Gastroscopio (3)
Soy amante de la buena cocina, aquella de casa, de rancho, de pic-nic, de restaurante y de carretilla de la calle. En todas encuentro una expresión cultural digna y una experiencia gastronómica interesante. Un error común radica en buscar compararlas, estratificarlas y calificarlas con los mismos estándares. Por eso insistí la semana pasada en la honradez y el profesionalismo como las puertas de entrada a la construcción de una cultura gastronómica.
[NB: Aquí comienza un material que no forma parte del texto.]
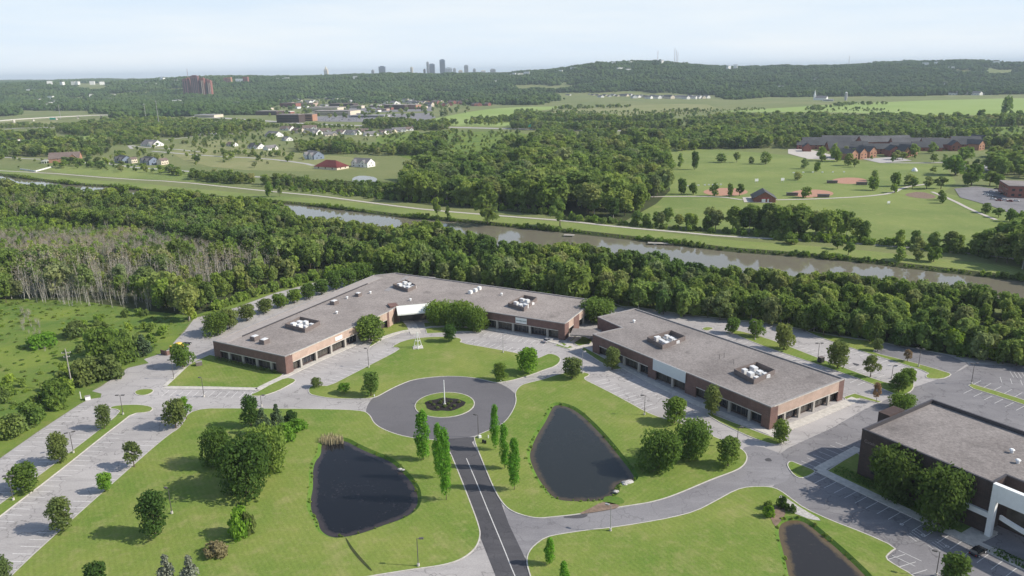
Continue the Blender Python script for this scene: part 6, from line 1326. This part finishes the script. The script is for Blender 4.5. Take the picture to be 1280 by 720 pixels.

Son los fundamentos del edificio culinario que se deben encontrar en toda expresión gastronómica verídica, así sea la más humilde.
El siguiente mandamiento, no menos importante, es la humildad del cocinero. La humildad se traduce en algo sencillo: el sentir amor por la profesión y placer por lo que se prepara y entrega al comensal. La satisfacción de transformar el fruto de la naturaleza con respeto y amor, sin llegar a envanecer, hace grande la propuesta gastronómica.
Como patrón de comportamiento de casi todos los grandes cocineros, observo un retorno hacia lo que llamo la cocina emotiva. Aquella cocina sencilla que tiene por objeto hacer felices a los comensales recurriendo a ingredientes simples y de humilde procedencia, para revestirlos con toda la gloria que la auténtica cocina posee. Cocineros que por medio de autenticidad, constancia y trabajo, no hacen más que complacer a sus clientes. Las verdaderas estrellas “no fugaces” del firmamento gastronómico son aquellas que miran con humor y hasta con ironía su propia celebridad.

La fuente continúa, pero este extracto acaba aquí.